Trump arrived in Washington early on Wednesday morning.
Trump told Fox News in an interview aired on Wednesday that he was "very strongly clamping down on trade" with China.
Asked how strong, Trump said: "Well, I think very strongly. I mean you'll see over the next couple of weeks. They understand what we are doing."
Trump did not specifically mention the tariffs and added that he has "a very good relationship with President Xi (Jinping) of China."
The move towards activating U.S. tariffs on Chinese goods follows negotiations between U.S. and Chinese officials centred on increased purchases by Beijing of American farm and energy commodities and cutting the U.S. trade deficit with China.
Commerce Secretary Wilbur Ross earlier this month met with Chinese officials in Beijing and brought back a Chinese proposal to purchase around $70 billion worth of additional commodities and manufactured goods. But that offer has not been accepted by Trump, people familiar with the matter said.
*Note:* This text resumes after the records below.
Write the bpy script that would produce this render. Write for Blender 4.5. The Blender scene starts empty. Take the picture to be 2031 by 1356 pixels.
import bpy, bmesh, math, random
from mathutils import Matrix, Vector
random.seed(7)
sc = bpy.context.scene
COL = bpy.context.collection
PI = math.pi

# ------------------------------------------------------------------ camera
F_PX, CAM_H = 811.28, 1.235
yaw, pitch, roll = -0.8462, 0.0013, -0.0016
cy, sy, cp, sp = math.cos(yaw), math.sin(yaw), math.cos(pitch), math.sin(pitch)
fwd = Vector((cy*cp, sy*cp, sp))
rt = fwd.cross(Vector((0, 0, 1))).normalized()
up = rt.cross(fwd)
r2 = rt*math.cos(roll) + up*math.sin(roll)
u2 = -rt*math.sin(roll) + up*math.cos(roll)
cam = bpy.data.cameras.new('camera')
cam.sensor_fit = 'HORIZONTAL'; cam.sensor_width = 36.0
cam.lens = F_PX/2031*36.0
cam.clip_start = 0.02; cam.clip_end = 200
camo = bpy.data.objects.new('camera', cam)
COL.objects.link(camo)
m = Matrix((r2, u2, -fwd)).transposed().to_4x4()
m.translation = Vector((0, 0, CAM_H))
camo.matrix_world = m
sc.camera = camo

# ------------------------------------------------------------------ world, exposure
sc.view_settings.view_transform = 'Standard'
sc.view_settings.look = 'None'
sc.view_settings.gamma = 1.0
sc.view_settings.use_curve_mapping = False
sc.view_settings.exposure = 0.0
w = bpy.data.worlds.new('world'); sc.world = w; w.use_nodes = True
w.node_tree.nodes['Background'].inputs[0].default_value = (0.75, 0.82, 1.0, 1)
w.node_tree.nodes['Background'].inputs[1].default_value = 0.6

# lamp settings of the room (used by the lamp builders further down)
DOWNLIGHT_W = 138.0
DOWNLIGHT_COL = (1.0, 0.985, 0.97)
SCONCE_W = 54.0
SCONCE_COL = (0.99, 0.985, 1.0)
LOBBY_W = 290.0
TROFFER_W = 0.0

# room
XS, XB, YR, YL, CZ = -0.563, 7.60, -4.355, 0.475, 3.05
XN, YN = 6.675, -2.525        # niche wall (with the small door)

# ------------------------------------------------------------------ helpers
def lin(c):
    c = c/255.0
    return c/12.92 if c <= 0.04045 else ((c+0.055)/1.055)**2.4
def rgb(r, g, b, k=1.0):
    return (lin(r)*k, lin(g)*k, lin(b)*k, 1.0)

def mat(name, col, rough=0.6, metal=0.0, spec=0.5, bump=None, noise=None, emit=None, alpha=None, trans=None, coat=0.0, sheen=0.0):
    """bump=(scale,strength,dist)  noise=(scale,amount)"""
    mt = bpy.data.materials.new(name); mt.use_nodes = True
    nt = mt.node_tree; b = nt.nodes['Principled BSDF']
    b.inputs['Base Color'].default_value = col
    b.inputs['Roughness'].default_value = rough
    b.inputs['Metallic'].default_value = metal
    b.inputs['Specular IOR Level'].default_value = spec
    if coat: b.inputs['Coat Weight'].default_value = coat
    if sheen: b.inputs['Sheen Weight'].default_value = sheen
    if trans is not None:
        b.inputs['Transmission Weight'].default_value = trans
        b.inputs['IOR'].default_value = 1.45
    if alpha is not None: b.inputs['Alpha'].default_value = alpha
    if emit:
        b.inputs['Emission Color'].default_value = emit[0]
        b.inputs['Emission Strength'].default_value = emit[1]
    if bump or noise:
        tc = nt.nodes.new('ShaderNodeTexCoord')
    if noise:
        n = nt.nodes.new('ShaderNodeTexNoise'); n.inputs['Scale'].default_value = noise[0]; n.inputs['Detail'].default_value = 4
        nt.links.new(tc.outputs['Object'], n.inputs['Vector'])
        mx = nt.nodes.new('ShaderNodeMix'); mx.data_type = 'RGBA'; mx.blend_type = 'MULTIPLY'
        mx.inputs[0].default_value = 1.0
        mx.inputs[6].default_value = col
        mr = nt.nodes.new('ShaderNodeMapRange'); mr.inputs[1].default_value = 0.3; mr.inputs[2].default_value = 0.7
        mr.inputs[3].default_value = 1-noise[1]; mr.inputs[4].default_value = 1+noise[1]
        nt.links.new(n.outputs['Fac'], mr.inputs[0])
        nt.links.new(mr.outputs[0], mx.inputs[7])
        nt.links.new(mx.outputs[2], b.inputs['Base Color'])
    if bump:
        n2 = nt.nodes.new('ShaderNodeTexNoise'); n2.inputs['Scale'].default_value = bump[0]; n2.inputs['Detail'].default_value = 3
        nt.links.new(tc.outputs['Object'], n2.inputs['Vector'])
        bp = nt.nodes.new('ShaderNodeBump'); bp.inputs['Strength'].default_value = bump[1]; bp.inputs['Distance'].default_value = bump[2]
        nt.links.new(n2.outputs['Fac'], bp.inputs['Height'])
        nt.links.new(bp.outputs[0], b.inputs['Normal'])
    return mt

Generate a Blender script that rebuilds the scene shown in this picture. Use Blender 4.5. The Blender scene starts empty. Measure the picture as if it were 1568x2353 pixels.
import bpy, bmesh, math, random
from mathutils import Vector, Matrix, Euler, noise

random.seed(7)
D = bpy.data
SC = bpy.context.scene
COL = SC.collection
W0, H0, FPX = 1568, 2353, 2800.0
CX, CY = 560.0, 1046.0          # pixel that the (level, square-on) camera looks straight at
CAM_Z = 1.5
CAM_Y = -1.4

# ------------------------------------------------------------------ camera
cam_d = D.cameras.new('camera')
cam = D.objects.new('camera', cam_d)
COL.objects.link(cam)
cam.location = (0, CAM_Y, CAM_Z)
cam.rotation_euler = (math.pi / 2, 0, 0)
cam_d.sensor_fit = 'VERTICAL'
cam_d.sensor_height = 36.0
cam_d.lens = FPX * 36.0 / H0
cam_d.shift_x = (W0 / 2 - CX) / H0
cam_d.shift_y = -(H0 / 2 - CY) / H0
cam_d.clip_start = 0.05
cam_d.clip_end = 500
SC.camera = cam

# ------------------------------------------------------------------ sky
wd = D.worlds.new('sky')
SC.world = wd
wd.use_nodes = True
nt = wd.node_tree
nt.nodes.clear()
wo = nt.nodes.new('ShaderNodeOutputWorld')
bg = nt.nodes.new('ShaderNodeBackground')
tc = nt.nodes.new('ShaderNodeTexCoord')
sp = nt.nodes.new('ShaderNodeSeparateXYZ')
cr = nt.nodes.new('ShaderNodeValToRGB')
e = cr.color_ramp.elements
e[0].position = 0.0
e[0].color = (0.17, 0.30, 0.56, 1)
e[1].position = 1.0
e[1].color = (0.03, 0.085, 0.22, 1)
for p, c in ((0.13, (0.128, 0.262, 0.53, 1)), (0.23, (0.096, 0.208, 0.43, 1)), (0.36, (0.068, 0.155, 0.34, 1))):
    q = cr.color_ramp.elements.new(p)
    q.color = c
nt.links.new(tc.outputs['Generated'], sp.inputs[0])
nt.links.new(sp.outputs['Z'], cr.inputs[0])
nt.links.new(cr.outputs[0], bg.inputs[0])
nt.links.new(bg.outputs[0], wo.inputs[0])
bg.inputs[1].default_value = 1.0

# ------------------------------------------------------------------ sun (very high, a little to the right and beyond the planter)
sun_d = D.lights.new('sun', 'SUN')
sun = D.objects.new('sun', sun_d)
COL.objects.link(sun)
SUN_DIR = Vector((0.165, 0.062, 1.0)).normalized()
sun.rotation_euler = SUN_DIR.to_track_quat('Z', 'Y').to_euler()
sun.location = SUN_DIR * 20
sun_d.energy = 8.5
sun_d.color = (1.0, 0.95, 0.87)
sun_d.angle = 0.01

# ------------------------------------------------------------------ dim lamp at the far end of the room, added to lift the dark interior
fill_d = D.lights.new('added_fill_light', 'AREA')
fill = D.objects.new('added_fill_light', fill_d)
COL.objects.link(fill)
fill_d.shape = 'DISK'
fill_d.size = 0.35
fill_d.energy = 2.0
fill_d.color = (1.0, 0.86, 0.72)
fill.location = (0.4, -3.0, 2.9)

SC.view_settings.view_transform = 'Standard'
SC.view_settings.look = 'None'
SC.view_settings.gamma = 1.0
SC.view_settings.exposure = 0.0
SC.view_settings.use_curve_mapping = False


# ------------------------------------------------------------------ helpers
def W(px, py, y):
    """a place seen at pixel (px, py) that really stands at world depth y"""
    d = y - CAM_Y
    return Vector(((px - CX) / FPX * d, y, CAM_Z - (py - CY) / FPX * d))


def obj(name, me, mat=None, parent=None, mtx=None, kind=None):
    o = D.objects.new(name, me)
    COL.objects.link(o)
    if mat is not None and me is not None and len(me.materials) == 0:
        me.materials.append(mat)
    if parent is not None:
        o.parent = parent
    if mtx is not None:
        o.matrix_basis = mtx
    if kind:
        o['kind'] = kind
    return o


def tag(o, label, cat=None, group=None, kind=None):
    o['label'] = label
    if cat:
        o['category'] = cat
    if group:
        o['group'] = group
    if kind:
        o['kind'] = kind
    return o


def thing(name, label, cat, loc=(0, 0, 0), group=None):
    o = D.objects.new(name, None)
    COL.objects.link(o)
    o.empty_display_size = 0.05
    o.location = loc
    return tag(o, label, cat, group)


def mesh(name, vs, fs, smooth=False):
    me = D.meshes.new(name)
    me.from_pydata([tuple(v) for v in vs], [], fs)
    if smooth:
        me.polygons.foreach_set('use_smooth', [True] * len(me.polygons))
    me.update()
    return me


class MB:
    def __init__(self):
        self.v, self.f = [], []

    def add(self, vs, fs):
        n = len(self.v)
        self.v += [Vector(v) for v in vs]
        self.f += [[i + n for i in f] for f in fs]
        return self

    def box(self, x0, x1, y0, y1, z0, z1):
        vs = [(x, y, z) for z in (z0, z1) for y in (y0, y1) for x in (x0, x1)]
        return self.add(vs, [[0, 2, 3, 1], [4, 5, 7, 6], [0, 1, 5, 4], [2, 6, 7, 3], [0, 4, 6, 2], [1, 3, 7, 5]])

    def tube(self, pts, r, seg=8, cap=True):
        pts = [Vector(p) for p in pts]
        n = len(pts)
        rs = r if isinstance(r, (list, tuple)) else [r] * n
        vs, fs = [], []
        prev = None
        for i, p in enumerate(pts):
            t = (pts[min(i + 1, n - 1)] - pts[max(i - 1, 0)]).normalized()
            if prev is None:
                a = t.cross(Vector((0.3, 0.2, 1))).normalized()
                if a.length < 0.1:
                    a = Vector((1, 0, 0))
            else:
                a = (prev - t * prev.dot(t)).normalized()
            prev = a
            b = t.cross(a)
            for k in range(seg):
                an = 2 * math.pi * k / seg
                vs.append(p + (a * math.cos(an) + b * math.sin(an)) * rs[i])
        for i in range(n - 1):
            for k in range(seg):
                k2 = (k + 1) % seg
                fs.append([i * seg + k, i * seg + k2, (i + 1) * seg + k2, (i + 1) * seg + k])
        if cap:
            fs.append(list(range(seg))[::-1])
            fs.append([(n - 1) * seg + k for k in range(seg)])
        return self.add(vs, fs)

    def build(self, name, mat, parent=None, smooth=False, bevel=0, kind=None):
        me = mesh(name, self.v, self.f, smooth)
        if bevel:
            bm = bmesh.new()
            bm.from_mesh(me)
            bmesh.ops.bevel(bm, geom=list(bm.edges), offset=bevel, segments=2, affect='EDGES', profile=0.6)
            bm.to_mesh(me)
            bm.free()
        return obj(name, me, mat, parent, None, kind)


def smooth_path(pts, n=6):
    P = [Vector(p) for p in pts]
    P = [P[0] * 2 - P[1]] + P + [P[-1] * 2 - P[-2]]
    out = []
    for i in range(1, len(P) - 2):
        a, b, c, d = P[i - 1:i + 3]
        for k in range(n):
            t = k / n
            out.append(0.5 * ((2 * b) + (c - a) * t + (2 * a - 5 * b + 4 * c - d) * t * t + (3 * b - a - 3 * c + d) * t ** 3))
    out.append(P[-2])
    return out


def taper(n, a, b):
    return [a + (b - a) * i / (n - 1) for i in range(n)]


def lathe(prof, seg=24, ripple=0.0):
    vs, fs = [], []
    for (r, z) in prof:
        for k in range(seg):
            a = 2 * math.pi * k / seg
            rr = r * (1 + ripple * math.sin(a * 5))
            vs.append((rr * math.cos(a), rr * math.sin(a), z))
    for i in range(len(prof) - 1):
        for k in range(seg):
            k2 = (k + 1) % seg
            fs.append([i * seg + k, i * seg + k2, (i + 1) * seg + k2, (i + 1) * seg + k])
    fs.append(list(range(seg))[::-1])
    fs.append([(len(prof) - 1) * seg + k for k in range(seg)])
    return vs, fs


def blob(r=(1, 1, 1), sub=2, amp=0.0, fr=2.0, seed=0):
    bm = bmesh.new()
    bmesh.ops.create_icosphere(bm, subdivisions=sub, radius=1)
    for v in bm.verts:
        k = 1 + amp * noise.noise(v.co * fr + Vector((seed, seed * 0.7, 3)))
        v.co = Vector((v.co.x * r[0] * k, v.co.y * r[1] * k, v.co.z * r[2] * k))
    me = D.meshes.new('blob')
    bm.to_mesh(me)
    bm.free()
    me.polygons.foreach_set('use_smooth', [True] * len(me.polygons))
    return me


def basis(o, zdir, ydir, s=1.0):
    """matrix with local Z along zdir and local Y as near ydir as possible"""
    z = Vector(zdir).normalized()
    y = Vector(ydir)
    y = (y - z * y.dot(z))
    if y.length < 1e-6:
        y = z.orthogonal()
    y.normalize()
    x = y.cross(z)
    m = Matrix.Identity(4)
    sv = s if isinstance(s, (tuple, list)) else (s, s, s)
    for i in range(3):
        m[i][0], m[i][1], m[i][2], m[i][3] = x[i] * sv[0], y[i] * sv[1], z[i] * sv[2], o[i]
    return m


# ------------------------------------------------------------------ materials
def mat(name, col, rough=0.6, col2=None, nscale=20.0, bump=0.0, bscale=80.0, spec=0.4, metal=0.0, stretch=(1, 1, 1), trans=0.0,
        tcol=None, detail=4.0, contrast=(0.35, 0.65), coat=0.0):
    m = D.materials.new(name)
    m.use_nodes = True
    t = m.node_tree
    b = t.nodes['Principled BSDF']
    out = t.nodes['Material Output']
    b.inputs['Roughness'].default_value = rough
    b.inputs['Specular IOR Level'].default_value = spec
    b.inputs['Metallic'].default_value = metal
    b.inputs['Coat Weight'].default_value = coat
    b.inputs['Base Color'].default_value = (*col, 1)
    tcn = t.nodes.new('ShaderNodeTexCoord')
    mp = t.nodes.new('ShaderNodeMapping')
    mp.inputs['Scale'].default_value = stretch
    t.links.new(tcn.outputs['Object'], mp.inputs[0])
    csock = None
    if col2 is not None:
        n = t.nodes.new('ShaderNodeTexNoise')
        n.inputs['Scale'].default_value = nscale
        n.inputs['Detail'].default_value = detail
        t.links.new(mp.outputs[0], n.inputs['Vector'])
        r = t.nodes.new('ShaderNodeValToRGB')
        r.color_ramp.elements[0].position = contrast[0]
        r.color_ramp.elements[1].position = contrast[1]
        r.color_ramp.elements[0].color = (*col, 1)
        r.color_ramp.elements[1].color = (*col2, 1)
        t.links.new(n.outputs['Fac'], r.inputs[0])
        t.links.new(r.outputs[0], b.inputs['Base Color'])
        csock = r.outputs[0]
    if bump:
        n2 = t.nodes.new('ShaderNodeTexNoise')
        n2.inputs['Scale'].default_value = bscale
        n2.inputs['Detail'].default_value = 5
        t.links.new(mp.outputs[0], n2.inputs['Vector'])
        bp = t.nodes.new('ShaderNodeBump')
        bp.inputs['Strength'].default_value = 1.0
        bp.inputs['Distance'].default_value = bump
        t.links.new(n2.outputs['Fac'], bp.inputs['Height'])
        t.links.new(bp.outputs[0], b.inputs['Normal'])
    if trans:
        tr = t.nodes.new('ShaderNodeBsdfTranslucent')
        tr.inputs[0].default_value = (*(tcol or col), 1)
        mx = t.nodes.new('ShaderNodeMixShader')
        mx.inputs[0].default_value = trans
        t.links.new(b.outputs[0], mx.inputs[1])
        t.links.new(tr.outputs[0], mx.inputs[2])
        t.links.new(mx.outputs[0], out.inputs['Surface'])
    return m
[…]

The administration's trade hawks, including U.S. Trade Representative Robert Lighthizer and White House trade and manufacturing adviser Peter Navarro, have been pushing for a tougher approach to the negotiations to address U.S. allegations that China has misappropriated American intellectual property through joint venture requirements, state-backed acquisitions of US technology firms and outright theft.